We met up with our shipmates at the Cathedral at the appointed hour and the cruise director was there to hand out tickets for the 30 minute concert. I’m not sure how you get the tickets if you are traveling on your own…but I know there are daily concerts between May and September. The concerts are very popular and the church was packed…standing room only.

The interior of the Cathedral is textbook Baroque…with superfluous circles and ovals and undulating walls. Rich surface treatments…ornamental stucco, colored marbles, gold gilt…..alcoves that manipulate light entering the space, cherubs and kinetic sculptural figures, massed elements such as columns and piers piled together….all working together to create a space that seems to be alive and moving.

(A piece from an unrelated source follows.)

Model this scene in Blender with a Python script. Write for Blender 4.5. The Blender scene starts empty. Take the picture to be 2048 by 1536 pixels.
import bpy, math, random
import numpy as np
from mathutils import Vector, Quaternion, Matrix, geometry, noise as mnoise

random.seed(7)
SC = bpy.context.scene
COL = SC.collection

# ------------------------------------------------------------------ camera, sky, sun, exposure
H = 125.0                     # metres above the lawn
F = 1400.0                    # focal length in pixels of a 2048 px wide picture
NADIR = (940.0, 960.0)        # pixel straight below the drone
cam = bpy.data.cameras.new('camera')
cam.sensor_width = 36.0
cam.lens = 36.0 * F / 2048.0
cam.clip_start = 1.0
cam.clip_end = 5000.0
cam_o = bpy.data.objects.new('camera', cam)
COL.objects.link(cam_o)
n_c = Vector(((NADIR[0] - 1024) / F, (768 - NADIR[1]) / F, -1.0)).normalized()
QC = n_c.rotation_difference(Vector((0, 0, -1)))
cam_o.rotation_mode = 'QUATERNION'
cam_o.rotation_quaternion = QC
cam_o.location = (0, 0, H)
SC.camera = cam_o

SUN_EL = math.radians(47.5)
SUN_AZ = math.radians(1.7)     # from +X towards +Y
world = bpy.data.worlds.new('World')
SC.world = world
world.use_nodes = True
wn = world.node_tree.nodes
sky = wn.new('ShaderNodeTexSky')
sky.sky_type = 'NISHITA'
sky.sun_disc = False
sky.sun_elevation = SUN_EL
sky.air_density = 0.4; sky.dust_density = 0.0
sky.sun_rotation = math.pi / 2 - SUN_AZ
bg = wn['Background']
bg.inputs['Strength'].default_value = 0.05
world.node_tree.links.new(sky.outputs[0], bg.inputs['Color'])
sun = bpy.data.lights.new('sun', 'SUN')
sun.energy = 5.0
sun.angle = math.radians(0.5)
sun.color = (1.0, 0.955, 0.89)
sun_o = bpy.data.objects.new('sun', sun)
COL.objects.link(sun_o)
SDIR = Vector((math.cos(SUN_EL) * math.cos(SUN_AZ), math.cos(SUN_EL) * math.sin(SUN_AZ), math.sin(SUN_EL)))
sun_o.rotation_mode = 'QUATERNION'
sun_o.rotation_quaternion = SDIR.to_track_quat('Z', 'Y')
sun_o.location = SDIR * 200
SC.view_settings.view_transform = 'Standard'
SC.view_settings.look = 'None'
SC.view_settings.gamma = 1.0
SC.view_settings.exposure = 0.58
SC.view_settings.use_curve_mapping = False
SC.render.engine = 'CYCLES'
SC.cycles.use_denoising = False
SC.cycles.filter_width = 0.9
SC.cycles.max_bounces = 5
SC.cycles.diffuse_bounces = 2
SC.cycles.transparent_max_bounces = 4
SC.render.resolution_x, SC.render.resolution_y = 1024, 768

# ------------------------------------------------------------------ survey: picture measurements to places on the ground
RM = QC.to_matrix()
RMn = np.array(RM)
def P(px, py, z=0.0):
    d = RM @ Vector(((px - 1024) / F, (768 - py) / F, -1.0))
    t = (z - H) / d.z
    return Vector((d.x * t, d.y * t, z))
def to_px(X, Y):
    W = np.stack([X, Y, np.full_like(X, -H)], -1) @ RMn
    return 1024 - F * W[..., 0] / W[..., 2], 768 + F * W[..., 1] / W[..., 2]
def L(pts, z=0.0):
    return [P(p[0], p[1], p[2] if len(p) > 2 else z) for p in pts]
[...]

What a setting for an organ concert! And St. Stephen’s doesn’t just have any old organ, it has the largest cathedral organ in the world with over 17,000 pipes. They have a very serious prohibition of recording the concert in any manner, and during the concert, security guards walk up and down the aisles looking for rule-breakers. So I can’t offer you footage of the concert, but to be honest, it is the sort of experience that you have to see, hear and feel for yourself. Some of the musical pieces featured in the concert, such as Charles-Marie Widor’s Symphony for Organ No. 5 in F Major literally vibrated my teeth and the entire church pew shook my body to the bone. It was a very memorable experience and I’d put it at top of the list of things to do in Passau.

We spent the rest of the afternoon just wandering around the town with no particular agenda.  We have found Passau so lovely and charming and we decided that tomorrow, instead of joining one of the various tours offered to nearby places, we are going to stay put and explore more of the town.